__Goal of the exercise__. Return only the number of lines that hold "picture".

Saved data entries
+ + + + + + +
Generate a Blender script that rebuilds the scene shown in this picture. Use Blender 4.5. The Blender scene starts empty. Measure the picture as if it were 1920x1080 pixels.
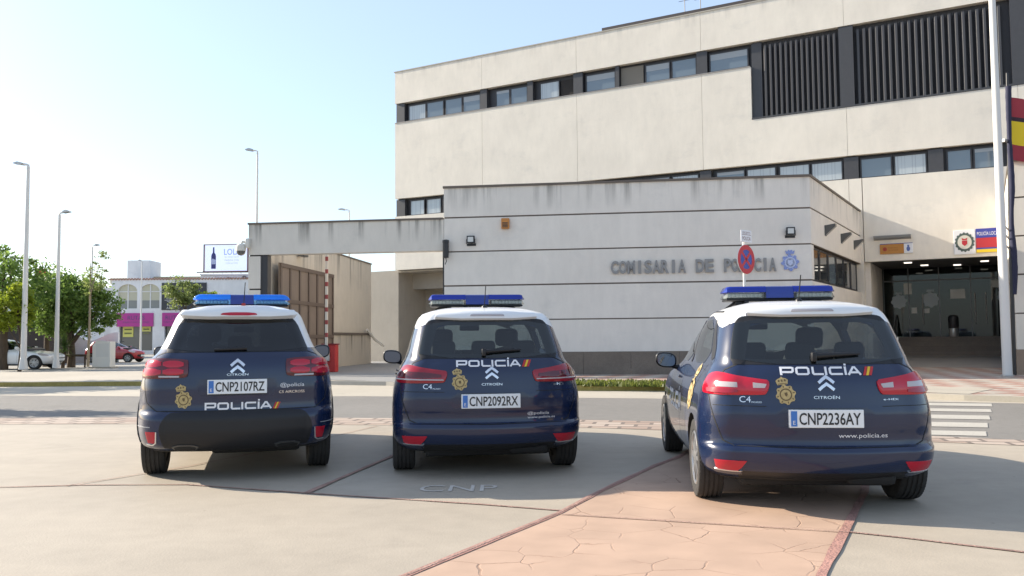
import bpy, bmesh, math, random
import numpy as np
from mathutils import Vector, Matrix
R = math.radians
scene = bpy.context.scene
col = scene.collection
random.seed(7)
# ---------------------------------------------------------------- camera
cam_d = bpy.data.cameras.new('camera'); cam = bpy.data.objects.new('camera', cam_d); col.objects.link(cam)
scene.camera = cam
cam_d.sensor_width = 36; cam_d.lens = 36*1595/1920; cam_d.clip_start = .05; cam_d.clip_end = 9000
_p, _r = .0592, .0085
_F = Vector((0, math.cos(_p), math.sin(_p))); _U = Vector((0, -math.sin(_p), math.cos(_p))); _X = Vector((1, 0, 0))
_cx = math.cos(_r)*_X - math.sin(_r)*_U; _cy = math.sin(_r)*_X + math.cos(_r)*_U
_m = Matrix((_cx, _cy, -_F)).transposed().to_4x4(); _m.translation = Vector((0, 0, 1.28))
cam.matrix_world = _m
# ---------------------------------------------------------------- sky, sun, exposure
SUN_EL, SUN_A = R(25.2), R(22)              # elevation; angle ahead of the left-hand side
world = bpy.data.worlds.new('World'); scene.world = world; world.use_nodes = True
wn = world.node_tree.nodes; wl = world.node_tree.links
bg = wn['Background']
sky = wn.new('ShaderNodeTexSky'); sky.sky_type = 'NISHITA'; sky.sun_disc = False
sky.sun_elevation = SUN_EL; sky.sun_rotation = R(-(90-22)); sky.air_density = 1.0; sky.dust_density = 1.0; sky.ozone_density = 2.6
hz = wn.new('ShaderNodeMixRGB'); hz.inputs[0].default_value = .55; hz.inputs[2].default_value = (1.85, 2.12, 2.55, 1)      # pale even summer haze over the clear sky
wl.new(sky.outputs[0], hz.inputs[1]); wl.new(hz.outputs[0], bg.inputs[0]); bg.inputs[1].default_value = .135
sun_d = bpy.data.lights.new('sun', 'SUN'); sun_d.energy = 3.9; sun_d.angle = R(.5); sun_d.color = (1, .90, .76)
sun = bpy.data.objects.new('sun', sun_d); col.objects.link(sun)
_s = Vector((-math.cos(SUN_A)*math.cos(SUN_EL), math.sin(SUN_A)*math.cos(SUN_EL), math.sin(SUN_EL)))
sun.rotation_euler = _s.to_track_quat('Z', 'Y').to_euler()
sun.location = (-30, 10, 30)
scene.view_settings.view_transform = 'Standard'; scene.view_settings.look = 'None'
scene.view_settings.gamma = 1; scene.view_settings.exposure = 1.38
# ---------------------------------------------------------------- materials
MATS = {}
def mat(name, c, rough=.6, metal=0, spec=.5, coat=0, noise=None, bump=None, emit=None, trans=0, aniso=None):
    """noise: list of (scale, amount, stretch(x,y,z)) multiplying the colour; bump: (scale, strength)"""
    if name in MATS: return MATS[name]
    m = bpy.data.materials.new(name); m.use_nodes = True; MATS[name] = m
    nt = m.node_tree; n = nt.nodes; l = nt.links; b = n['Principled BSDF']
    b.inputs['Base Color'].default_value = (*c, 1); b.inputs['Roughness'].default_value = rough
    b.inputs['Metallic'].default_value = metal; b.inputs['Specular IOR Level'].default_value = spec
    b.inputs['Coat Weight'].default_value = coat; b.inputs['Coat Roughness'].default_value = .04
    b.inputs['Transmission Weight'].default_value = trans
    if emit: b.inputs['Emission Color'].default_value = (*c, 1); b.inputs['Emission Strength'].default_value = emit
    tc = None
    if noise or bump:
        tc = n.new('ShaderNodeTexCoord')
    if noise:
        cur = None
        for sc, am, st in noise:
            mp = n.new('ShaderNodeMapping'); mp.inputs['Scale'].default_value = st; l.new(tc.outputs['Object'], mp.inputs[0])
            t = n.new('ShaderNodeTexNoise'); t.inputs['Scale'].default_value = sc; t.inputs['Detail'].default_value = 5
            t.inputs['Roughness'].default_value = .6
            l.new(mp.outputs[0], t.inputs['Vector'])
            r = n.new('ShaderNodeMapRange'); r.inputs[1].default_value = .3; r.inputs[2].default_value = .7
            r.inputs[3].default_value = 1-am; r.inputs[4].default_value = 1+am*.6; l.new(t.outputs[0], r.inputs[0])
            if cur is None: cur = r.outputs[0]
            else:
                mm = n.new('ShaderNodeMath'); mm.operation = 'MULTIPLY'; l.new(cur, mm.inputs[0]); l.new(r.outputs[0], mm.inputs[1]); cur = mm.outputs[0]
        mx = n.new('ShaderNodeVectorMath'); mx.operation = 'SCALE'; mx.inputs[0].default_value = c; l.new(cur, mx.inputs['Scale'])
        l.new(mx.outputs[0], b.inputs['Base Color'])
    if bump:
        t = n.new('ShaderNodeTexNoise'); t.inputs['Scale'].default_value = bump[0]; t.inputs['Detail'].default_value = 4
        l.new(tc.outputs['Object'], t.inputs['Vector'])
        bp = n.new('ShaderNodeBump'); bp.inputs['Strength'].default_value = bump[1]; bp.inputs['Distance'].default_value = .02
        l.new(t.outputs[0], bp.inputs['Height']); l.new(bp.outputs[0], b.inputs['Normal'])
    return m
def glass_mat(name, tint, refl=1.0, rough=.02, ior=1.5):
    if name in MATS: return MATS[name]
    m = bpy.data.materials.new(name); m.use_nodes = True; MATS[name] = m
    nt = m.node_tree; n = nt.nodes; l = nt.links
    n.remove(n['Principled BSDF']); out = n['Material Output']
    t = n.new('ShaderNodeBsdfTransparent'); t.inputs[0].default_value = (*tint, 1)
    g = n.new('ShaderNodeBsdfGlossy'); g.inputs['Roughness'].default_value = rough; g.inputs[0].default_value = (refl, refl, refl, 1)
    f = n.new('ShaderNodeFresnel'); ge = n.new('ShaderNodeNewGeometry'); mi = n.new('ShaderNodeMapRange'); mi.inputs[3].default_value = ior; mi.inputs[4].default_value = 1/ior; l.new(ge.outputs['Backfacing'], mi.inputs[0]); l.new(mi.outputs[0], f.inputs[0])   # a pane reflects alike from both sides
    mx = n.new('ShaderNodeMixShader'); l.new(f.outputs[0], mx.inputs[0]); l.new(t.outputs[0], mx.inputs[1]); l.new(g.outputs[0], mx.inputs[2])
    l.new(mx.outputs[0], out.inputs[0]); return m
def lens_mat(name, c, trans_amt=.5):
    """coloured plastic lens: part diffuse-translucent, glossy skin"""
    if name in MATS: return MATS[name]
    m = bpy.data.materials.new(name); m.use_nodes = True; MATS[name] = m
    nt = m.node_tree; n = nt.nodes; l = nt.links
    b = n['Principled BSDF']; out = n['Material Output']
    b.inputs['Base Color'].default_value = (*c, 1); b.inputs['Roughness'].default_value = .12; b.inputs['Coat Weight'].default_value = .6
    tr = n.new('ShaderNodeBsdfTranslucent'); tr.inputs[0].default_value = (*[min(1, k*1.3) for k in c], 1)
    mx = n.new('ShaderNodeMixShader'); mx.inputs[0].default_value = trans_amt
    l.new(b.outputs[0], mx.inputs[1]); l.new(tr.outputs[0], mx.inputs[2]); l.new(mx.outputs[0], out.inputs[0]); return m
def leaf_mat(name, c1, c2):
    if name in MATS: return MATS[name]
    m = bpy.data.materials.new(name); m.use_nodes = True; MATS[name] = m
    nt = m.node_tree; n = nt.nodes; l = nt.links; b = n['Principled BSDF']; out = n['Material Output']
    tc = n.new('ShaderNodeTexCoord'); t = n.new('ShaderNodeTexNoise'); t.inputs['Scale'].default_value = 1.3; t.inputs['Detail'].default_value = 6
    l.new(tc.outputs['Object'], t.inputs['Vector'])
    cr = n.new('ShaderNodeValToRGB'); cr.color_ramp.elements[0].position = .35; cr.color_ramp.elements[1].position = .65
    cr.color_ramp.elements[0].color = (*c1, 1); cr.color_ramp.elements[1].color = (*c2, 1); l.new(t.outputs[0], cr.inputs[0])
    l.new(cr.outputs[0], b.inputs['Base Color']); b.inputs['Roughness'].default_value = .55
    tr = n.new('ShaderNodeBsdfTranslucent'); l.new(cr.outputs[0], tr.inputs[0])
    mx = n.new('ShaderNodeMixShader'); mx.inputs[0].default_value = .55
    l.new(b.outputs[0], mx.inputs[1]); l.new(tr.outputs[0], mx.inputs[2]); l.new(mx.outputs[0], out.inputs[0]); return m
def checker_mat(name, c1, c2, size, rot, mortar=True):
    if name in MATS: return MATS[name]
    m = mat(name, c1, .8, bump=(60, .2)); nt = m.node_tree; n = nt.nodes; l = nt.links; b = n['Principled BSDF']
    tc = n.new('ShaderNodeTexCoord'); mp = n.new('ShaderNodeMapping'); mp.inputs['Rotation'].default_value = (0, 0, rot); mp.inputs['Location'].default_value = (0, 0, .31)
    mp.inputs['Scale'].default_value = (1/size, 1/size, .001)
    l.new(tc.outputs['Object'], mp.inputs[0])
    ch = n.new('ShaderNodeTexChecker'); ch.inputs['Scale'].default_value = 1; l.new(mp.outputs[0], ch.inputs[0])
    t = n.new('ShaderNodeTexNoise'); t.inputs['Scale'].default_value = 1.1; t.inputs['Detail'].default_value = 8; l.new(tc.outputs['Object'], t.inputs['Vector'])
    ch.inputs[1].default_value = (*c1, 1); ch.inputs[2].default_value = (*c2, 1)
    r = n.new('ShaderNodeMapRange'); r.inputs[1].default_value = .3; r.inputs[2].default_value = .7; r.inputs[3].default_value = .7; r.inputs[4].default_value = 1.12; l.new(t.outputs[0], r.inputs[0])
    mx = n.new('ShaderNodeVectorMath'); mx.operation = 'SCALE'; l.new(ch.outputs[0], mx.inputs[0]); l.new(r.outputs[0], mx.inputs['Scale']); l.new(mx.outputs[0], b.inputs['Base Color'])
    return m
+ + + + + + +
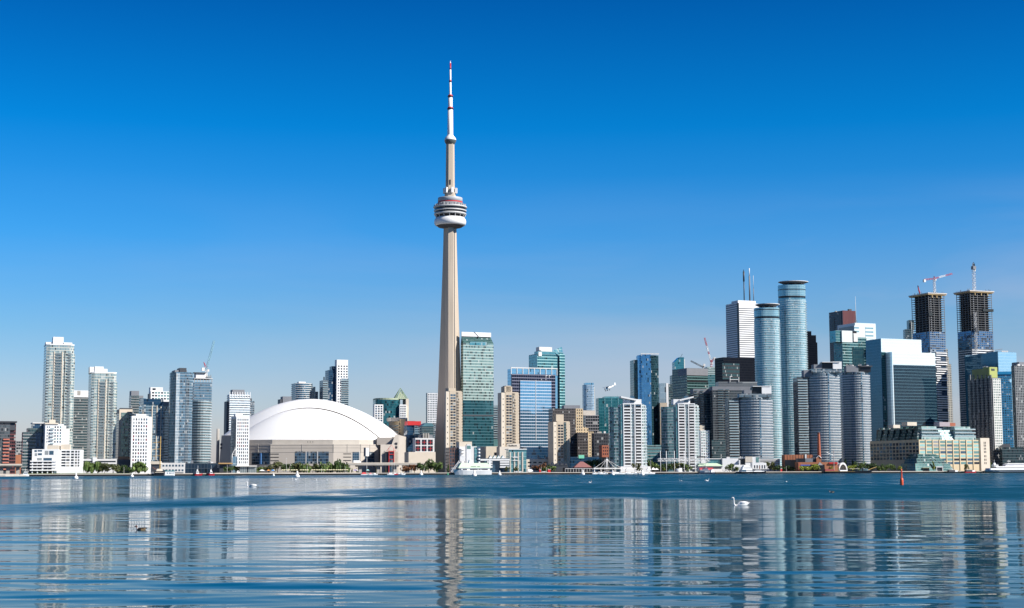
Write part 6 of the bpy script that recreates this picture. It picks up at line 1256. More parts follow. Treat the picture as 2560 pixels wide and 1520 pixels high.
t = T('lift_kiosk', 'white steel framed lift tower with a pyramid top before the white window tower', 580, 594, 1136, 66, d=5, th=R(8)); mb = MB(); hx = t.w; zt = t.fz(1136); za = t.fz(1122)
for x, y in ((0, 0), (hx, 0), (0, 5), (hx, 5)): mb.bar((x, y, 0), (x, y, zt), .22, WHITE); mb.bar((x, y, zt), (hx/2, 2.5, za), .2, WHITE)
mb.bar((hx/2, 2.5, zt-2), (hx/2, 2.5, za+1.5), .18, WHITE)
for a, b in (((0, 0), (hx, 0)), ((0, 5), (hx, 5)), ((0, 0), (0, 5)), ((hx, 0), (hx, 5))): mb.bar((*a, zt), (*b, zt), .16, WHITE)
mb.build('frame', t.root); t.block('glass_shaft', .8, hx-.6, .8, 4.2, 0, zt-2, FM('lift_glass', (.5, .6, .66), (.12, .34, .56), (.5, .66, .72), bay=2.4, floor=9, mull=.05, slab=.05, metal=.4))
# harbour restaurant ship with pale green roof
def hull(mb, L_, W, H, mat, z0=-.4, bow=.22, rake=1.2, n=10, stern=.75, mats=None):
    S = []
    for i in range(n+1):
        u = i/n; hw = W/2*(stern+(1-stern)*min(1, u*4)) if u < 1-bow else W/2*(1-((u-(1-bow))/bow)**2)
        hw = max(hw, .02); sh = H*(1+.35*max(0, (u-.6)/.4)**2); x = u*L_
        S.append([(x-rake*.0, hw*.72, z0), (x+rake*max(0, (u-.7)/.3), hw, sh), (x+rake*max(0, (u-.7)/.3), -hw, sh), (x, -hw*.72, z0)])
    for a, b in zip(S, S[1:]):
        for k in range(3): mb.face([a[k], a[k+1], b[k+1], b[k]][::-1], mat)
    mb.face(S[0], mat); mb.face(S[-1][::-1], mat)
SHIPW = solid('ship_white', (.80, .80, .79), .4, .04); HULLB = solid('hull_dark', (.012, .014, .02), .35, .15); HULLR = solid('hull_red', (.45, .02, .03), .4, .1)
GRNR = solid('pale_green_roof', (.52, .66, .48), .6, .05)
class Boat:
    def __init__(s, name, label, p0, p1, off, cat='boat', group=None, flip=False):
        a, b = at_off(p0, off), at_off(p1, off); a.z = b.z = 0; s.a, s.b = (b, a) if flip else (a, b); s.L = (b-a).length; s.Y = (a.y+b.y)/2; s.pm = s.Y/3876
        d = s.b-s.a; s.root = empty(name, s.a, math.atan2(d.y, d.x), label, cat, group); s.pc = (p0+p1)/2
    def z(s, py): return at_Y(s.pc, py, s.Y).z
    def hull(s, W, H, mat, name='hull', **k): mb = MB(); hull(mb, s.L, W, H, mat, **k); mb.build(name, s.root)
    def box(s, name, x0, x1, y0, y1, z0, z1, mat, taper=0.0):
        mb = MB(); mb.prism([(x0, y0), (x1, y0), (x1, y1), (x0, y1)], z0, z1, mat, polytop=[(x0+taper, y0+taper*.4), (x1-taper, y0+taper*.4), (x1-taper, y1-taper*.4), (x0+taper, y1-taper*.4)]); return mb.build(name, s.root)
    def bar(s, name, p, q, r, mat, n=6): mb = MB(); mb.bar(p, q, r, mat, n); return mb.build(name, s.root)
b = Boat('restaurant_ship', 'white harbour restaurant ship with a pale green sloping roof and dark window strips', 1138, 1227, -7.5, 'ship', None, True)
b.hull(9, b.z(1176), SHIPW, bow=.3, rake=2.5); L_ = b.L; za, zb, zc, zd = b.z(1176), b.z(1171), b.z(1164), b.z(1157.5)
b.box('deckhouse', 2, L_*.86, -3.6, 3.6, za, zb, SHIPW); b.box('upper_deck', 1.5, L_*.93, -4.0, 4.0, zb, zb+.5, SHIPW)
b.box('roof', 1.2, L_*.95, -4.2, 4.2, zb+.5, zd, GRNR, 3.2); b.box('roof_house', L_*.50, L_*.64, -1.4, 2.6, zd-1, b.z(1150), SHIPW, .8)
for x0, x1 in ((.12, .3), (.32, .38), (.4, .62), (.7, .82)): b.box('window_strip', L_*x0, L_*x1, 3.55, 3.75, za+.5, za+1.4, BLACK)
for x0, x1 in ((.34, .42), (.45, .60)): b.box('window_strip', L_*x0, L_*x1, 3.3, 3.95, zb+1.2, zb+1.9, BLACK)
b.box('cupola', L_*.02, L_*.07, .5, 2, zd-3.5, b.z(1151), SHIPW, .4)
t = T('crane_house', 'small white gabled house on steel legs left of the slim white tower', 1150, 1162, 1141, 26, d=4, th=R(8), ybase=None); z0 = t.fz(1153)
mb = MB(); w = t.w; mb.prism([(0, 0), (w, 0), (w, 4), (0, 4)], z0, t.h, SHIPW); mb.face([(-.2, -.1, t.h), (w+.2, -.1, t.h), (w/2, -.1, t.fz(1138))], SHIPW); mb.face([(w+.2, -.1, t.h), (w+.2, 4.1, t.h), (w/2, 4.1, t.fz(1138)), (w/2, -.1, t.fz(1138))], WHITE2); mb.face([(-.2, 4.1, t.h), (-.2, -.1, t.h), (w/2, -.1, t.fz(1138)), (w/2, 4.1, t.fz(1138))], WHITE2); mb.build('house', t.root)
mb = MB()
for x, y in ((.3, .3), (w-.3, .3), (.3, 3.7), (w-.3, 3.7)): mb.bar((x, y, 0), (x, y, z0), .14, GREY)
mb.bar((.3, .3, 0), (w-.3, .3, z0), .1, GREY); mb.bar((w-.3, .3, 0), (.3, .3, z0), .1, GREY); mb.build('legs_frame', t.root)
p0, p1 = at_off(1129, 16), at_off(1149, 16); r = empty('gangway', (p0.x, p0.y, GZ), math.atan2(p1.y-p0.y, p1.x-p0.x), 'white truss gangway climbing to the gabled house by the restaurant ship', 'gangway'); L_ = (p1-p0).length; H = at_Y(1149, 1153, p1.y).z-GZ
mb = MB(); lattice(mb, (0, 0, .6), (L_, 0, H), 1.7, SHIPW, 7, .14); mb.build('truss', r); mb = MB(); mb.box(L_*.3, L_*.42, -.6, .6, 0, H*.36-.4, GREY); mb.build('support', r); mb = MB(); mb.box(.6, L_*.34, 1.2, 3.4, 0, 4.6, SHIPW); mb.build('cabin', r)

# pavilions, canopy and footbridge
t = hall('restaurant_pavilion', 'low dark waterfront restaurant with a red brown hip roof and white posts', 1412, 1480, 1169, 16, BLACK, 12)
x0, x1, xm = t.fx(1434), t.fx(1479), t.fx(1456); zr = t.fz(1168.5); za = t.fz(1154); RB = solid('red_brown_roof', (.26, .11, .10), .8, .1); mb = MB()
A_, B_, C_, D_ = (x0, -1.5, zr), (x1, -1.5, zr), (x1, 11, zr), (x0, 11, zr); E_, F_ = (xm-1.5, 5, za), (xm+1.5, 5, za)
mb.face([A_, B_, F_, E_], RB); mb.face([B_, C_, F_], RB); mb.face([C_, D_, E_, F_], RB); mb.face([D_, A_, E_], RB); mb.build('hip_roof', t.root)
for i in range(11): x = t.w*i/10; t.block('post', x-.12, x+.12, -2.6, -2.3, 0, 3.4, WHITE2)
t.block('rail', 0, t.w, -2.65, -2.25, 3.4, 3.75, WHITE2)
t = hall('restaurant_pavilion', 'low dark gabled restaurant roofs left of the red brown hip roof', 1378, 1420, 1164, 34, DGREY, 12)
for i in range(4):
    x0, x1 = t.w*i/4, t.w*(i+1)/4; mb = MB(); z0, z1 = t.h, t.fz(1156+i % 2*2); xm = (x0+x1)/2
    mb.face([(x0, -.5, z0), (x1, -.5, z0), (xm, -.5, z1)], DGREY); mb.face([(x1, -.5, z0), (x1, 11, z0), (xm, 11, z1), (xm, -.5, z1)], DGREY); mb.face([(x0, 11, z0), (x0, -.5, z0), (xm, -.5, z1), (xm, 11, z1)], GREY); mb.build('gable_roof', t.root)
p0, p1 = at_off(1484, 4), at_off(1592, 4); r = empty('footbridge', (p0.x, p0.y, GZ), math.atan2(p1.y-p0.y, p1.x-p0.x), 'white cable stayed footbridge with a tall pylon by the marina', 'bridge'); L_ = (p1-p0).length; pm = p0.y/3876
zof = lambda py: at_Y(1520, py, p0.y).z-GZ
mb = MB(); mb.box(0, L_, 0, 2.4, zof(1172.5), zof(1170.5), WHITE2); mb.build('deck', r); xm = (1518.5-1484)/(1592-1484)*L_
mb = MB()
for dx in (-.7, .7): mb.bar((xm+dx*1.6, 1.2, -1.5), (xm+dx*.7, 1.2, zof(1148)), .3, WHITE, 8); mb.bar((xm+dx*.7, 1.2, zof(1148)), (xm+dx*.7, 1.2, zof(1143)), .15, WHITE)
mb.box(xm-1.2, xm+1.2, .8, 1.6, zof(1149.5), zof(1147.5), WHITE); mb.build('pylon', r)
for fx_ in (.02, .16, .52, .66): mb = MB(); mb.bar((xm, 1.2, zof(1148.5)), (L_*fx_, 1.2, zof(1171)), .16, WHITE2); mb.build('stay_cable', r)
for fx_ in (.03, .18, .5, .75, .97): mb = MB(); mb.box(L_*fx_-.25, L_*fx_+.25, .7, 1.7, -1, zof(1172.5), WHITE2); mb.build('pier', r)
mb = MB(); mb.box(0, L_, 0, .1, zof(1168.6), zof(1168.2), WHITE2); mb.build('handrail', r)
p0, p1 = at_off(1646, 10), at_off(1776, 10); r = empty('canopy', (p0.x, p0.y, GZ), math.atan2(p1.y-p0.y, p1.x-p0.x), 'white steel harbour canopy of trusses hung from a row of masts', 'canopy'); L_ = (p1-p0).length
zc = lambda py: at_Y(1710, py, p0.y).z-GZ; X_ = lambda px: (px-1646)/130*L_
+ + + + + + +
__Task output__. 2